Reputation: 101533
Eventually, when I've finished the game I'm writing, I'd like to port it to XNA. I'm using C++ and OpenGL at the moment. My question is simply this: does XNA support OpenGL (I can switch from C++ to XNA language if need be)?
Upvotes: 3
Views: 5647
Reputation: 27245
The XnaTouch implementation runs on iPhone and so uses OpenGL ES under the hood. It uses C# via the Mono project (specifically MonoTouch for the iPhone). This could conceivably be used as a base to port XNA to other platforms that don't support DirectX (eg: Mac, Linux).
(Note: in my experience the XnaTouch implementation is not very good.)
Obviously the Xbox 360 doesn't use OpenGL at all - it uses DirectX - you don't get an option about this.

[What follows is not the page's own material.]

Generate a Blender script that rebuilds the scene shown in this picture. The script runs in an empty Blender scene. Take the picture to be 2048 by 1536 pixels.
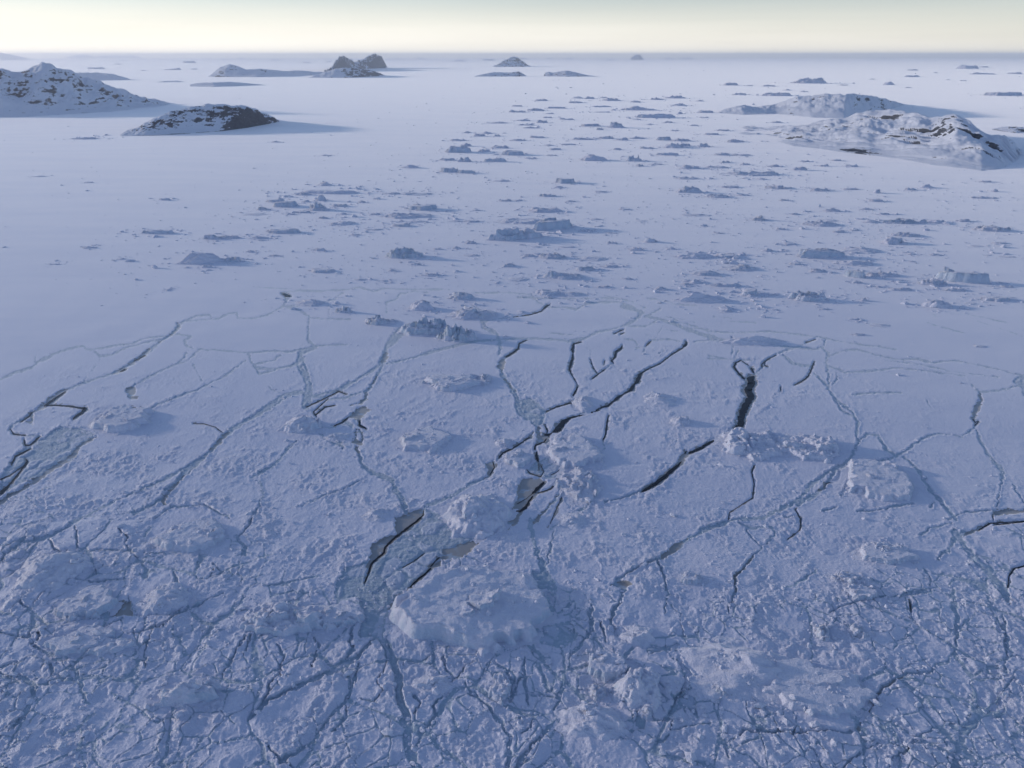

And I don't even understand why you'd want to use XNA, but with OpenGL under the covers, on Windows when the existing XNA implementation works just fine.
Upvotes: 3
Reputation: 15707
No, not directly. XNA is built upon DirectX.
You can spin off a separate window, using a wrapper around OpenGL if you want however. You'll need to use a unofficial binding though, in order to do this. Then use XNA constructs within this. I've worked on a project like this and wouldn't reccommend it. There are two ways to use XNA. The by the book approach, which is too limited for most, or the other way. The 'other' way being not making use of the base game classes and handling your own game logic. With the second approach using another rendering method is too much work for no real pay off.
I'd recommend that for your current game the logic and graphics are separate. If you do decide to port at a later date, the transfer should be easier to convert from C++ to C#.
Also, XNA is not a language. It's a framework built using C#.